The semi part of the semi retired lifestyle is going fine. I got a couple of nice jobs that suite the level of work I want to do just at the end of the year so the first quarter should be fine. It remains cold and we still keep getting occasional snow so there is still great snow on the trails for hiking.

I'm sitting in San Francisco International Airport on the way back to Albuquerque after a quick visit to see Daughter #1 and family. We flew in on a very early flight Saturday so we got to their house by 9:30 AM. But in spite of just being here just two days we did a lot. We hung out with the family on Saturday morning. We went to the hotel for a nap in the afternoon. We saw 1A's parents for a drink and then went out to dinner with #1 and 1A. The restaurant was okay but the company was great. On Sunday morning our Nephew and his Wife and two children who also love in the the same town for brunch. Had a great time with them and then we took the two grandchildren tow a movie. Came back and played cards, brought back a TV and then watched a Star Wars movie at home because #1 is briefing her daughter 1.1 on all the Star Wars history before seeing the new movie. We had breakfast out as a family with 1A's parents again before we headed to the airport.

We're in the middle of a big IT project. Wife's laptop has been a lemon and there has been much fear about it crashing and her losing lots of her data. Plus it never has had enough memory to truly handle here needs. So we've been working on getting a PC server and combining that with a VPN so she can leave her accounting programs on that and access it while we're traveling and also give us something to back up to while we're traveling. It also would give a single server to which then to back up onto a cloud back up. But of course there have been all kinds of things that aren't working quite right because this service doesn't like that hardware, and this software doesn't like that service, etc etc etc.
It will all work out eventually.

Wife has been madly getting all of her pictures going back to 1999 with stuff that was backed up on hundreds of CDs into the new server. I think she only 8 more years to do!

Wednesday, January 6, 2016

Just Going On Notice

I have been reading with minor amazement the adventures over the holiday of my niece and her parents (my brother and sister-in-law) and how they have been replacing the plumbing of a 70 year old house that the niece bought in the Washington DC area.

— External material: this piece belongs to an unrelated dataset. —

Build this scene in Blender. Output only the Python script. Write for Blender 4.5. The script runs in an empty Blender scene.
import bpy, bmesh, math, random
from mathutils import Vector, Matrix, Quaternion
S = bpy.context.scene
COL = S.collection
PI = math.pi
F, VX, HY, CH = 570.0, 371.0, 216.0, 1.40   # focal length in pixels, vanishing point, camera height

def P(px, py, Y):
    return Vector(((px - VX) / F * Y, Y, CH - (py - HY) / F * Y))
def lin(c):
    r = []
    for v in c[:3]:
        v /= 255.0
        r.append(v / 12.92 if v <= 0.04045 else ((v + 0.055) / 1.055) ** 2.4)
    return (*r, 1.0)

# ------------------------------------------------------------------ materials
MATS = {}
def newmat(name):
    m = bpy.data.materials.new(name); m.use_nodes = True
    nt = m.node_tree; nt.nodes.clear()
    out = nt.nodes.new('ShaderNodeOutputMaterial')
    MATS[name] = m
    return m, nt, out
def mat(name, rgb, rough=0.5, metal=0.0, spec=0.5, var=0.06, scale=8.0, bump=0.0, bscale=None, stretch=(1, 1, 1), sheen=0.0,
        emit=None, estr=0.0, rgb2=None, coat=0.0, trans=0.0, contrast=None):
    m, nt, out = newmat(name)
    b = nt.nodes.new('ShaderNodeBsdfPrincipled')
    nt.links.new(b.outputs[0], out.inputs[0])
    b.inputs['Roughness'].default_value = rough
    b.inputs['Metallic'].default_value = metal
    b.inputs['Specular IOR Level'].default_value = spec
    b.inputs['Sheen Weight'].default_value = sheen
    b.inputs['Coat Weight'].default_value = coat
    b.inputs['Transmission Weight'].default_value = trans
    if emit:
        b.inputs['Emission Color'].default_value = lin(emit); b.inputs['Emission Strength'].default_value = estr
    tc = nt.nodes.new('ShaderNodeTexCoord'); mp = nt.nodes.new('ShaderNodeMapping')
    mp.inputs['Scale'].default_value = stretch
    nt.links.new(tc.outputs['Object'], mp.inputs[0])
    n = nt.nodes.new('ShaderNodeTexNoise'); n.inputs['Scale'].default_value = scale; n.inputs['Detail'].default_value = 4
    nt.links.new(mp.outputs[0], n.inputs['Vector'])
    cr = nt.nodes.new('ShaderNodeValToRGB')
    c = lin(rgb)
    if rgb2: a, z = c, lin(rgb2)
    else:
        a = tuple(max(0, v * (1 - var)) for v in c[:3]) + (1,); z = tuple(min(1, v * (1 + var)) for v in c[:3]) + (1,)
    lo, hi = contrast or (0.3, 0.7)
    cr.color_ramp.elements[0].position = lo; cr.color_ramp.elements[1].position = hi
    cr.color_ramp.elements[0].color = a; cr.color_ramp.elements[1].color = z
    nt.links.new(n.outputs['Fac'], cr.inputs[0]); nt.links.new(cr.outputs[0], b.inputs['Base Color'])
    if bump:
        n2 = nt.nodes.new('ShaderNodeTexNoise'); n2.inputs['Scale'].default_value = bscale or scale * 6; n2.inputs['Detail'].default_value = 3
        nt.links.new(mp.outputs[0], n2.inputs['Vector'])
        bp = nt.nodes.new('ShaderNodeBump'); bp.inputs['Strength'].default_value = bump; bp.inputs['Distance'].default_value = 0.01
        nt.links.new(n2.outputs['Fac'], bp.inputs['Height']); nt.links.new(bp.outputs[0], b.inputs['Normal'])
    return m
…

It is a project that few homeowners that I have know would ever want to take on.

So just to go on notice to my three lovely girls, if you buy a house some day, spending a week replacing its plumbing is NOT something I will be doing for you.


Sunday, January 3, 2016

Winter Wonderland in the Desert

We had a lot of snow right after Christmas. In the southeastern part of the state it was blizzard conditions with one to two FEET of snow.

And it has been very cold here too with the highs just barely breaking freezing. The result is all that snow has been staying put on the trails of the mountains. Last Thursday I got out and in many areas the snow was still pristine.

On the trail





Sunshine off of snow crystals




Looking at the desert/city in the background from the mountain trail snow in the foreground




On another note I always love to relate to those not in the desert how water is thought about here. We've had a very rainy year, the 6th most rainy since they've been keeping records about 120 years ago. We got around 12.5 inches of rain, about 3 inches more than normal and enough to take our state out of the drought column. But I loved the piece in our newspaper where they were talking about the amount of rain and said something to the effect of "But this year was nothing like the deluge year of 1941 when we had 15.9 inches of rain."